Task requirements >>
Exactly the lines from the start of the data below through the line that contains "range(2)], 'dark', t)" are to be copied, with pictures left out.
----
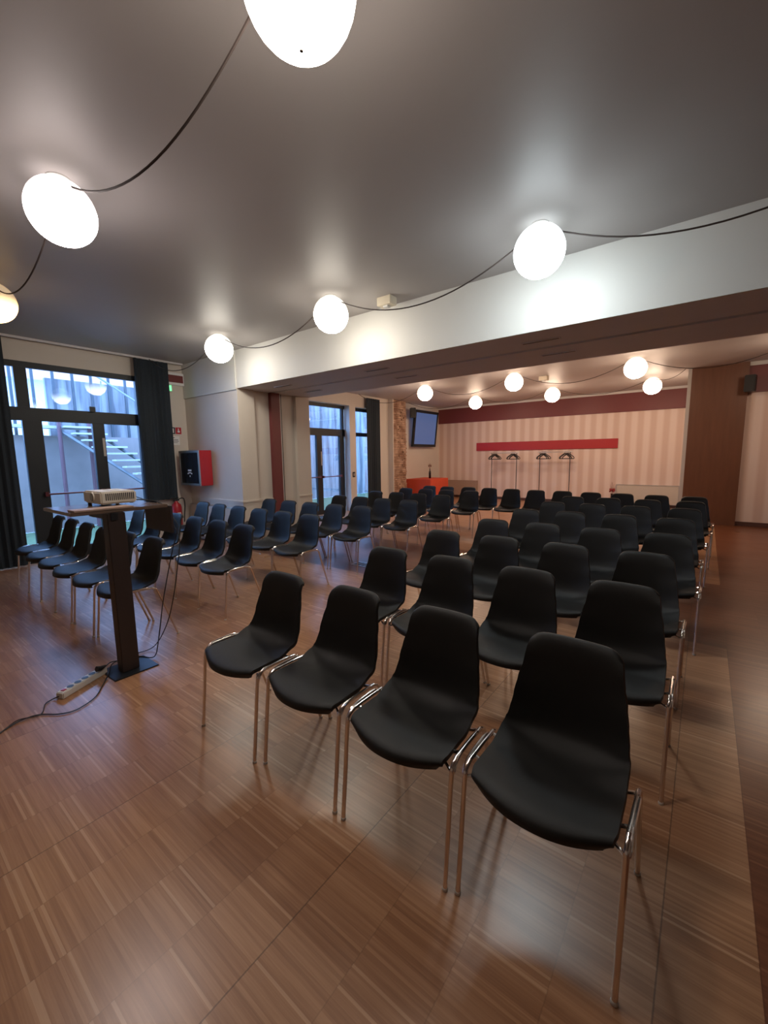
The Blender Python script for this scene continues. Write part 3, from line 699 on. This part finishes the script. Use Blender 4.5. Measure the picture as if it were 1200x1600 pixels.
hang = [(-5.37, 'left post of the left rack'), (-4.77, 'right post of the left rack'), (-3.85, 'left post of the right rack'), (-3.20, 'right post of the right rack')]
for x, l in hang:
    for j in range(4):
        c = h0 if fst else h0.copy()
        if not fst: COL.objects.link(c)
        fst = False
        c.location = (x+(j-1.5)*.035, 12.85, 1.515); c.rotation_euler = (0, 0, math.radians((38, 20, 52, 8)[j])); c.scale = (.85, 1, 1)
        tag(c, 'black hanger on %s, %s of its bunch' % (l, ('leftmost', 'second from left', 'third from left', 'rightmost')[j]), 'hanger', 'black hangers bunched at the %s' % l)
# switch on pier between far windows
t = thing('wall_switch', 'dark switch plate on the pier between the two far windows', 'switch', (XL, 8.50, .98))
boxes('plate', [(0, .012, -.05, .05, -.07, .07)], 'dark', t, bevel=.003); boxes('rocker', [(.012, .018, -.02, .02, -.035, .035)], 'silver', t)
# floor socket plate
t = thing('floor_socket', 'metal floor socket cover in the dark parquet band', 'floor socket', (-3.60, 4.20, 0))
boxes('cover', [(-.15, .15, -.10, .10, 0, .004)], 'plate', t)
boxes('outlet', [(-.12+.065*i, -.075+.065*i, -.06+.07*j, -.01+.07*j, .004, .006) for i in range(4) for j in range(2)], 'dark', t)

# ------------------------------------------------------------------ outside
g = boxes('lawn', [(-11.29, -7.86, -6, 22, -.12, -.05)], 'grass'); tag(g, 'grass and low weeds outside the glass doors', 'grass', kind='stuff')
o = boxes('garden_wall', [(-11.6, -11.3, -6, 6.5, -.05, 2.0)], 'concrete'); tag(o, 'grey concrete garden wall outside the glass doors', 'wall', kind='structure')
o = boxes('garden_wall', [(-11.55, -11.3, 6.5, 22, -.05, 3.9)], 'board'); tag(o, 'tall board-marked concrete wall outside the far windows', 'wall', kind='structure')
o = boxes('garden_wall', [(-11.62, -11.5, 2.95, 6.5, 2.0, 3.25)], 'board'); tag(o, 'board-marked upper wall behind the outdoor steps', 'wall', kind='structure')
t = thing('garden_fence', 'blue-grey bar fence on top of the concrete garden wall', 'fence', (-11.40, 0, 2.0))
for i in range(14):
    y = 1.6+.36*i; boxes('fence_bar', [(-.02, .02, y, y+.05, 0, 1.9)], 'rail', t)
boxes('top_rail', [(-.03, .03, 1.0, 6.5, 1.86, 1.92)], 'rail', t)
# steps: local x along the run, going down towards the hall
t = thing('outdoor_stairs', 'pale metal outdoor stairs with handrail seen through the nearer door', 'stairs', (-11.0, 3.0, 0))
for i in range(13):
    X, Y, Z = .18*i, .12*i, 2.19-.144*i
    boxes('tread', [(X, X+.24, Y, Y+.62, Z-.035, Z)], 'tread', t)
for oy in (.0, .62):
    bm = bmesh.new(); tube(bm, [(.05, oy, 2.08), (2.4, oy+1.58, .22)], .035, 4); link('stringer', bm, 'steel', t)
bm = bmesh.new(); tube(bm, [(-.3, .55, 3.75), (0, .75, 3.35), (2.4, 2.35, 1.42)], .022, 8); link('handrail', bm, 'steel', t)
for x in (.1, 1.0, 1.9):
    bm = bmesh.new(); tube(bm, [(x, .64+.667*x, 2.1-.8*x), (x, .75+.667*x, 3.30-.8*x)], .013, 6); link('baluster', bm, 'steel', t)
boxes('landing', [(-.25, 0, -1.2, .62, 2.14, 2.20)], 'tread', t)
for x, y, l in ((-10.9, 2.95, 'left'), (-10.9, 3.5, 'right')):
    bm = bmesh.new(); tube(bm, [(0, 0, -.03), (0, 0, 2.3)], .04, 8)
    o = link('steel_post', bm, 'post', smooth=True, loc=(x, y, 0)); tag(o, 'oxide red steel post below the outdoor stair, %s one' % l, 'post', 'red posts outside')
# neighbouring building beyond the wall
t = thing('neighbour_building', 'pale and red building glimpsed above the garden wall', 'building', (-22, 8, 0))
boxes('wall', [(-3, 3, -7.5, 9, 0, 6.2)], 'facade', t); boxes('balcony_band', [(3.0, 3.3, -7.5, 9, 4.3, 5.1)], 'roofred', t)
for i in range(6): boxes('window', [(3.0, 3.05, -6+2.2*i, -5+2.2*i, 5.2, 6.0)], 'frame', t)
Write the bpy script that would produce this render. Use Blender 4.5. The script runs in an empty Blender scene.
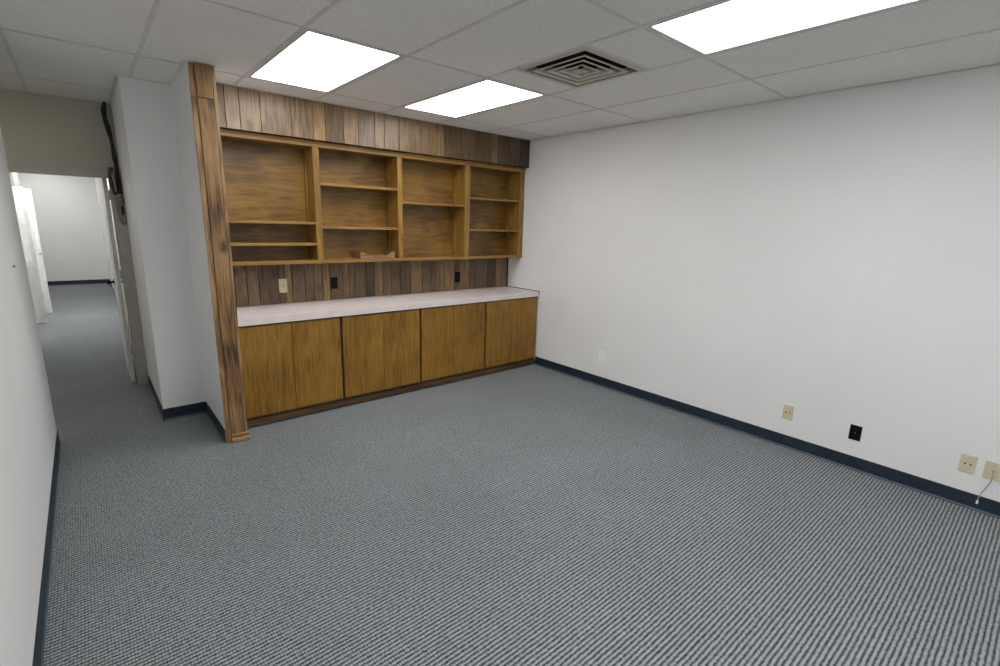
----
Output of the exercise >>
The Blender Python script for this scene continues. Write part 3, from line 699 on. This part finishes the script. Use Blender 4.5. Measure the picture as if it were 1200x1600 pixels.
hang = [(-5.37, 'left post of the left rack'), (-4.77, 'right post of the left rack'), (-3.85, 'left post of the right rack'), (-3.20, 'right post of the right rack')]
for x, l in hang:
    for j in range(4):
        c = h0 if fst else h0.copy()
        if not fst: COL.objects.link(c)
        fst = False
        c.location = (x+(j-1.5)*.035, 12.85, 1.515); c.rotation_euler = (0, 0, math.radians((38, 20, 52, 8)[j])); c.scale = (.85, 1, 1)
        tag(c, 'black hanger on %s, %s of its bunch' % (l, ('leftmost', 'second from left', 'third from left', 'rightmost')[j]), 'hanger', 'black hangers bunched at the %s' % l)
# switch on pier between far windows
t = thing('wall_switch', 'dark switch plate on the pier between the two far windows', 'switch', (XL, 8.50, .98))
boxes('plate', [(0, .012, -.05, .05, -.07, .07)], 'dark', t, bevel=.003); boxes('rocker', [(.012, .018, -.02, .02, -.035, .035)], 'silver', t)
# floor socket plate
t = thing('floor_socket', 'metal floor socket cover in the dark parquet band', 'floor socket', (-3.60, 4.20, 0))
boxes('cover', [(-.15, .15, -.10, .10, 0, .004)], 'plate', t)
boxes('outlet', [(-.12+.065*i, -.075+.065*i, -.06+.07*j, -.01+.07*j, .004, .006) for i in range(4) for j in range(2)], 'dark', t)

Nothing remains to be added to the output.